> [WRITTEN TASK]:
Pictures do not belong in your copy. Repeat all the other data exactly.
+++ SUPPLIED DATA +++
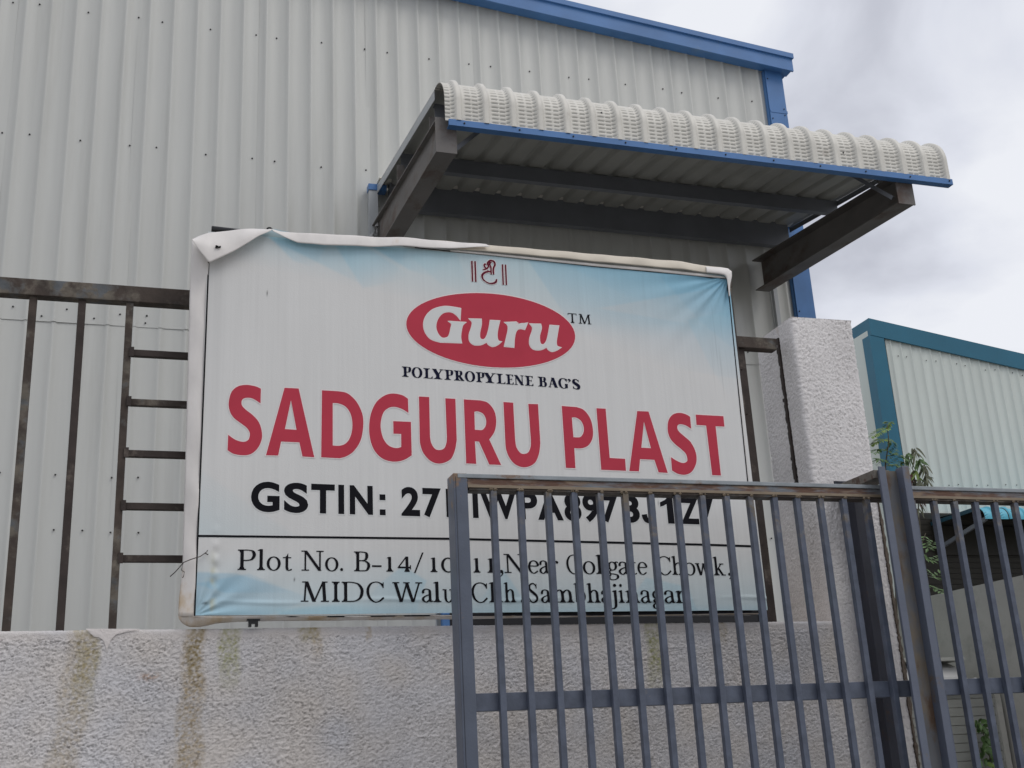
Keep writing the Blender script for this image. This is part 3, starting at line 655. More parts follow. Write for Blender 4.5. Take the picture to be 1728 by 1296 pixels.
tr['S2'] = [smooth_outline(Z(*c3, [(1308,185,1),(1265,160),(1205,148),(1145,165),(1105,220),(1098,310),(1120,385),(1165,440),(1225,490),(1265,530),(1280,570),(1278,605),(1240,620),(1185,600),(1128,565,1),(1138,690,1),(1195,722),(1265,730),(1325,700),(1362,630),(1368,560),(1350,490),(1310,420),(1255,370),(1205,325),(1188,290),(1195,262),(1225,255),(1270,268),(1318,298,1)]))]
def word(name, keys, mt, halo=None, grow=0.0, lift=.0022):
    m = MB()
    for k in keys: letter(tr[k], m, lift, 0)
    o = m.build(name, mt, brd)
    if halo:
        m = MB()
        for k in keys: letter(tr[k], m, lift - .0006, grow)
        m.build(name + '_outline', halo, o)
    return o
word('lettering', ['S', 'A', 'D', 'G', 'U', 'R', 'U2'], M_red, M_halo, 1.7)
word('lettering', ['P', 'L', 'A2', 'S2', 'T'], M_red, M_halo, 1.7)
# oval brand mark
pa, pb = at(*[670 + 78 / 5.082, 480 + 320 / 5.082], YB), at(670 + 1530 / 5.082, 480 + 450 / 5.082, YB)
ptp, pbt = at(670 + 690 / 5.082, 480 + 70 / 5.082, YB), at(670 + 915 / 5.082, 480 + 714 / 5.082, YB)
cen = (pa + pb) / 2; ea = (pb[0] - pa[0]) / 2; eb = (ptp[2] - pbt[2]) / 2; cen[2] = (ptp[2] + pbt[2]) / 2
def ellipse(name, a, b, mt, lift, parent):
    V = [(cen[0], 0, cen[2])]; Fc = []; n = 72; rings = 6
    for r in range(1, rings + 1):
        for k in range(n):
            t = 2 * math.pi * k / n; V.append((cen[0] + a * r / rings * math.cos(t), 0, cen[2] + b * r / rings * math.sin(t)))
    for k in range(n): Fc.append((0, 1 + k, 1 + (k + 1) % n))
    for r in range(rings - 1):
        for k in range(n):
            q = 1 + r * n; Fc.append((q + k, q + n + k, q + n + (k + 1) % n, q + (k + 1) % n))
    V = [(x, YB + float(sheet_dy(x, z)) - lift * .7, z) for x, _, z in V]
    return MB().add(V, Fc).build(name, mt, parent)
em = ellipse('oval_mark', ea, eb, M_red, .0022, brd); ellipse('oval_outline', ea + .0042, eb + .0042, M_halo, .0015, em)
tr['g1'] = [smooth_outline(Z(*c4, [(545,207,1),(480,195),(400,190),(310,215),(250,270),(228,340),(242,410),(290,468),(370,495,1),(553,501,1),(545,455),(550,400),(562,350),(588,326,1),(520,322),(443,317,1),(468,338),(462,375),(448,435),(425,458),(385,460),(350,425),(331,365),(345,300),(385,250),(435,234),(480,242),(515,268),(541,300,1)]))]
tr['g2'] = [smooth_outline(Z(*c4, [(620,295,1),(722,298,1),(722,345),(708,415),(712,462),(740,474),(765,452),(786,390),(800,308,1),(880,312,1),(864,380),(858,440),(868,482),(893,491,1),(860,518),(820,531),(785,515),(770,492,1),(720,516),(660,516),(624,485),(620,430),(638,370),(645,325)]))]
tr['g3'] = [smooth_outline(Z(*c4, [(925,325,1),(1018,322,1),(1022,350,1),(1060,332),(1118,330,1),(1095,385,1),(1055,378),(1025,395),(1008,450),(1002,538,1),(922,530,1),(938,460),(953,390),(950,350)]))]
tr['g4'] = [smooth_outline(Z(*c4, [(1142,338,1),(1232,340,1),(1238,375),(1222,440),(1228,502),(1255,516),(1283,485),(1300,420),(1312,350,1),(1387,355,1),(1376,420),(1366,490),(1374,528),(1405,540,1),(1370,562),(1330,573),(1300,558),(1285,535,1),(1230,559),(1170,553),(1140,515),(1140,460),(1160,400),(1162,365)]))]
word('brand_lettering', ['g1', 'g2', 'g3', 'g4'], M_white, M_halo, 1.1, .0031)

# stroke letters: pen strokes with vertical stress, thin serifs
def catmull(pts, seg=8, closed=False):
    P_ = [np.array(p, float) for p in pts]; n = len(P_); out = []
    rng_ = range(n) if closed else range(n - 1)
    for i in rng_:
        p1, p2 = P_[i], P_[(i + 1) % n]
        p0 = P_[i - 1] if (closed or i > 0) else 2 * p1 - p2
        p3 = P_[(i + 2) % n] if (closed or i + 2 < n) else 2 * p2 - p1
        for k in range(seg):
            t = k / seg; out.append(.5 * (2 * p1 + (p2 - p0) * t + (2 * p0 - 5 * p1 + 4 * p2 - p3) * t * t + (3 * p1 - p0 - 3 * p2 + p3) * t ** 3))
    if not closed: out.append(P_[-1])
    return np.array(out)
def stroke(pts, T, t, closed=False, smooth=True, ws=None):
    c = catmull(pts, 8, closed) if smooth else np.array(pts, float)
    n = len(c)
    if closed: d = np.roll(c, -1, 0) - np.roll(c, 1, 0)
    else: d = np.gradient(c, axis=0)
    d /= np.linalg.norm(d, axis=1)[:, None] + 1e-9
    w = np.sqrt((T * np.abs(d[:, 1]) ** 1.3) ** 2 + (t * np.abs(d[:, 0])) ** 2)
    if ws is not None: w = np.interp(np.linspace(0, 1, n), np.linspace(0, 1, len(ws)), ws)
    nn = np.stack([-d[:, 1], d[:, 0]], 1) * (w / 2)[:, None]
    V = np.empty((2 * n, 2)); V[0::2] = c + nn; V[1::2] = c - nn
    Fc = [(2 * i, 2 * i + 1, 2 * i + 3, 2 * i + 2) for i in range(n - 1)]
    if closed: Fc.append((2 * n - 2, 2 * n - 1, 1, 0))
    return V, Fc
def poly(pts):
    P_ = np.array(pts, float)
    if len(P_) != 4: return P_, [tuple(range(len(P_)))]
    if np.linalg.norm(P_[1] - P_[0]) > np.linalg.norm(P_[2] - P_[1]): P_ = np.roll(P_, -1, 0)
    n = 8; V = []
    for t in np.linspace(0, 1, n + 1): V += [P_[0] + (P_[3] - P_[0]) * t if False else P_[1] + (P_[2] - P_[1]) * t, P_[0] + (P_[3] - P_[0]) * t]
    return np.array(V), [(2 * i, 2 * i + 1, 2 * i + 3, 2 * i + 2) for i in range(n)]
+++
> [WRITTEN SOLUTION]:
Keep writing the Blender script for this image. This is part 3, starting at line 655. More parts follow. Write for Blender 4.5. Take the picture to be 1728 by 1296 pixels.
tr['S2'] = [smooth_outline(Z(*c3, [(1308,185,1),(1265,160),(1205,148),(1145,165),(1105,220),(1098,310),(1120,385),(1165,440),(1225,490),(1265,530),(1280,570),(1278,605),(1240,620),(1185,600),(1128,565,1),(1138,690,1),(1195,722),(1265,730),(1325,700),(1362,630),(1368,560),(1350,490),(1310,420),(1255,370),(1205,325),(1188,290),(1195,262),(1225,255),(1270,268),(1318,298,1)]))]
def word(name, keys, mt, halo=None, grow=0.0, lift=.0022):
    m = MB()
    for k in keys: letter(tr[k], m, lift, 0)
    o = m.build(name, mt, brd)
    if halo:
        m = MB()
        for k in keys: letter(tr[k], m, lift - .0006, grow)
        m.build(name + '_outline', halo, o)
    return o
word('lettering', ['S', 'A', 'D', 'G', 'U', 'R', 'U2'], M_red, M_halo, 1.7)
word('lettering', ['P', 'L', 'A2', 'S2', 'T'], M_red, M_halo, 1.7)
# oval brand mark
pa, pb = at(*[670 + 78 / 5.082, 480 + 320 / 5.082], YB), at(670 + 1530 / 5.082, 480 + 450 / 5.082, YB)
ptp, pbt = at(670 + 690 / 5.082, 480 + 70 / 5.082, YB), at(670 + 915 / 5.082, 480 + 714 / 5.082, YB)
cen = (pa + pb) / 2; ea = (pb[0] - pa[0]) / 2; eb = (ptp[2] - pbt[2]) / 2; cen[2] = (ptp[2] + pbt[2]) / 2
def ellipse(name, a, b, mt, lift, parent):
    V = [(cen[0], 0, cen[2])]; Fc = []; n = 72; rings = 6
    for r in range(1, rings + 1):
        for k in range(n):
            t = 2 * math.pi * k / n; V.append((cen[0] + a * r / rings * math.cos(t), 0, cen[2] + b * r / rings * math.sin(t)))
    for k in range(n): Fc.append((0, 1 + k, 1 + (k + 1) % n))
    for r in range(rings - 1):
        for k in range(n):
            q = 1 + r * n; Fc.append((q + k, q + n + k, q + n + (k + 1) % n, q + (k + 1) % n))
    V = [(x, YB + float(sheet_dy(x, z)) - lift * .7, z) for x, _, z in V]
    return MB().add(V, Fc).build(name, mt, parent)
em = ellipse('oval_mark', ea, eb, M_red, .0022, brd); ellipse('oval_outline', ea + .0042, eb + .0042, M_halo, .0015, em)
tr['g1'] = [smooth_outline(Z(*c4, [(545,207,1),(480,195),(400,190),(310,215),(250,270),(228,340),(242,410),(290,468),(370,495,1),(553,501,1),(545,455),(550,400),(562,350),(588,326,1),(520,322),(443,317,1),(468,338),(462,375),(448,435),(425,458),(385,460),(350,425),(331,365),(345,300),(385,250),(435,234),(480,242),(515,268),(541,300,1)]))]
tr['g2'] = [smooth_outline(Z(*c4, [(620,295,1),(722,298,1),(722,345),(708,415),(712,462),(740,474),(765,452),(786,390),(800,308,1),(880,312,1),(864,380),(858,440),(868,482),(893,491,1),(860,518),(820,531),(785,515),(770,492,1),(720,516),(660,516),(624,485),(620,430),(638,370),(645,325)]))]
tr['g3'] = [smooth_outline(Z(*c4, [(925,325,1),(1018,322,1),(1022,350,1),(1060,332),(1118,330,1),(1095,385,1),(1055,378),(1025,395),(1008,450),(1002,538,1),(922,530,1),(938,460),(953,390),(950,350)]))]
tr['g4'] = [smooth_outline(Z(*c4, [(1142,338,1),(1232,340,1),(1238,375),(1222,440),(1228,502),(1255,516),(1283,485),(1300,420),(1312,350,1),(1387,355,1),(1376,420),(1366,490),(1374,528),(1405,540,1),(1370,562),(1330,573),(1300,558),(1285,535,1),(1230,559),(1170,553),(1140,515),(1140,460),(1160,400),(1162,365)]))]
word('brand_lettering', ['g1', 'g2', 'g3', 'g4'], M_white, M_halo, 1.1, .0031)

# stroke letters: pen strokes with vertical stress, thin serifs
def catmull(pts, seg=8, closed=False):
    P_ = [np.array(p, float) for p in pts]; n = len(P_); out = []
    rng_ = range(n) if closed else range(n - 1)
    for i in rng_:
        p1, p2 = P_[i], P_[(i + 1) % n]
        p0 = P_[i - 1] if (closed or i > 0) else 2 * p1 - p2
        p3 = P_[(i + 2) % n] if (closed or i + 2 < n) else 2 * p2 - p1
        for k in range(seg):
            t = k / seg; out.append(.5 * (2 * p1 + (p2 - p0) * t + (2 * p0 - 5 * p1 + 4 * p2 - p3) * t * t + (3 * p1 - p0 - 3 * p2 + p3) * t ** 3))
    if not closed: out.append(P_[-1])
    return np.array(out)
def stroke(pts, T, t, closed=False, smooth=True, ws=None):
    c = catmull(pts, 8, closed) if smooth else np.array(pts, float)
    n = len(c)
    if closed: d = np.roll(c, -1, 0) - np.roll(c, 1, 0)
    else: d = np.gradient(c, axis=0)
    d /= np.linalg.norm(d, axis=1)[:, None] + 1e-9
    w = np.sqrt((T * np.abs(d[:, 1]) ** 1.3) ** 2 + (t * np.abs(d[:, 0])) ** 2)
    if ws is not None: w = np.interp(np.linspace(0, 1, n), np.linspace(0, 1, len(ws)), ws)
    nn = np.stack([-d[:, 1], d[:, 0]], 1) * (w / 2)[:, None]
    V = np.empty((2 * n, 2)); V[0::2] = c + nn; V[1::2] = c - nn
    Fc = [(2 * i, 2 * i + 1, 2 * i + 3, 2 * i + 2) for i in range(n - 1)]
    if closed: Fc.append((2 * n - 2, 2 * n - 1, 1, 0))
    return V, Fc
def poly(pts):
    P_ = np.array(pts, float)
    if len(P_) != 4: return P_, [tuple(range(len(P_)))]
    if np.linalg.norm(P_[1] - P_[0]) > np.linalg.norm(P_[2] - P_[1]): P_ = np.roll(P_, -1, 0)
    n = 8; V = []
    for t in np.linspace(0, 1, n + 1): V += [P_[0] + (P_[3] - P_[0]) * t if False else P_[1] + (P_[2] - P_[1]) * t, P_[0] + (P_[3] - P_[0]) * t]
    return np.array(V), [(2 * i, 2 * i + 1, 2 * i + 3, 2 * i + 2) for i in range(n)]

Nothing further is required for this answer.